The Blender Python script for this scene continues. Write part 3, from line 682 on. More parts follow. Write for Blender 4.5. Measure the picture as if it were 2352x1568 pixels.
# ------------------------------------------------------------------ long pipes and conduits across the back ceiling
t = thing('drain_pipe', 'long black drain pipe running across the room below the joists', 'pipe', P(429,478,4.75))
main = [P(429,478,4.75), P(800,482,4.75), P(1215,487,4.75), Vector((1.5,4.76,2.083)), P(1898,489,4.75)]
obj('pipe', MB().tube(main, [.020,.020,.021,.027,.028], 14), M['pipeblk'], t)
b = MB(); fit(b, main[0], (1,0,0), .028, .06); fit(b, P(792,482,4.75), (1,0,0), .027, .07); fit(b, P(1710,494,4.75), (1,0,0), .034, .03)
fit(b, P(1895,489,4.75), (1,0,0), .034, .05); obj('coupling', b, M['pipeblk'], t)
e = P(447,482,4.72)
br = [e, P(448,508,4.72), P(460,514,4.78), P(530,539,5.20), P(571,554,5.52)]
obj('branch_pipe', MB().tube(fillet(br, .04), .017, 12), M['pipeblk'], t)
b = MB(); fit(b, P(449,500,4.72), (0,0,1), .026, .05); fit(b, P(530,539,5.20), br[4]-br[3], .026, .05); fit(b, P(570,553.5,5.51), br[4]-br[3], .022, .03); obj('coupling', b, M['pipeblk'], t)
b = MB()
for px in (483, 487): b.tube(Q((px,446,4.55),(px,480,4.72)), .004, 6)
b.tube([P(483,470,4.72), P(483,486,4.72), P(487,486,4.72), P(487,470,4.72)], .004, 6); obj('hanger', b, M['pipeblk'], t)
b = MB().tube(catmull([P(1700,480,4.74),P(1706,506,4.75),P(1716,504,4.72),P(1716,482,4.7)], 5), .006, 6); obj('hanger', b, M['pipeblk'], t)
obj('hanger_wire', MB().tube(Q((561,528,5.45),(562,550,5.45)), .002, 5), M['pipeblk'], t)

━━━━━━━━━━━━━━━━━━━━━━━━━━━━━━

→ **INSTRUCTIONS FOR THE TASK**: Give back the data above exactly as it appears.

→ **RESPONSE TO THE EXERCISE**:
The Blender Python script for this scene continues. Write part 3, from line 682 on. More parts follow. Write for Blender 4.5. Measure the picture as if it were 2352x1568 pixels.
# ------------------------------------------------------------------ long pipes and conduits across the back ceiling
t = thing('drain_pipe', 'long black drain pipe running across the room below the joists', 'pipe', P(429,478,4.75))
main = [P(429,478,4.75), P(800,482,4.75), P(1215,487,4.75), Vector((1.5,4.76,2.083)), P(1898,489,4.75)]
obj('pipe', MB().tube(main, [.020,.020,.021,.027,.028], 14), M['pipeblk'], t)
b = MB(); fit(b, main[0], (1,0,0), .028, .06); fit(b, P(792,482,4.75), (1,0,0), .027, .07); fit(b, P(1710,494,4.75), (1,0,0), .034, .03)
fit(b, P(1895,489,4.75), (1,0,0), .034, .05); obj('coupling', b, M['pipeblk'], t)
e = P(447,482,4.72)
br = [e, P(448,508,4.72), P(460,514,4.78), P(530,539,5.20), P(571,554,5.52)]
obj('branch_pipe', MB().tube(fillet(br, .04), .017, 12), M['pipeblk'], t)
b = MB(); fit(b, P(449,500,4.72), (0,0,1), .026, .05); fit(b, P(530,539,5.20), br[4]-br[3], .026, .05); fit(b, P(570,553.5,5.51), br[4]-br[3], .022, .03); obj('coupling', b, M['pipeblk'], t)
b = MB()
for px in (483, 487): b.tube(Q((px,446,4.55),(px,480,4.72)), .004, 6)
b.tube([P(483,470,4.72), P(483,486,4.72), P(487,486,4.72), P(487,470,4.72)], .004, 6); obj('hanger', b, M['pipeblk'], t)
b = MB().tube(catmull([P(1700,480,4.74),P(1706,506,4.75),P(1716,504,4.72),P(1716,482,4.7)], 5), .006, 6); obj('hanger', b, M['pipeblk'], t)
obj('hanger_wire', MB().tube(Q((561,528,5.45),(562,550,5.45)), .002, 5), M['pipeblk'], t)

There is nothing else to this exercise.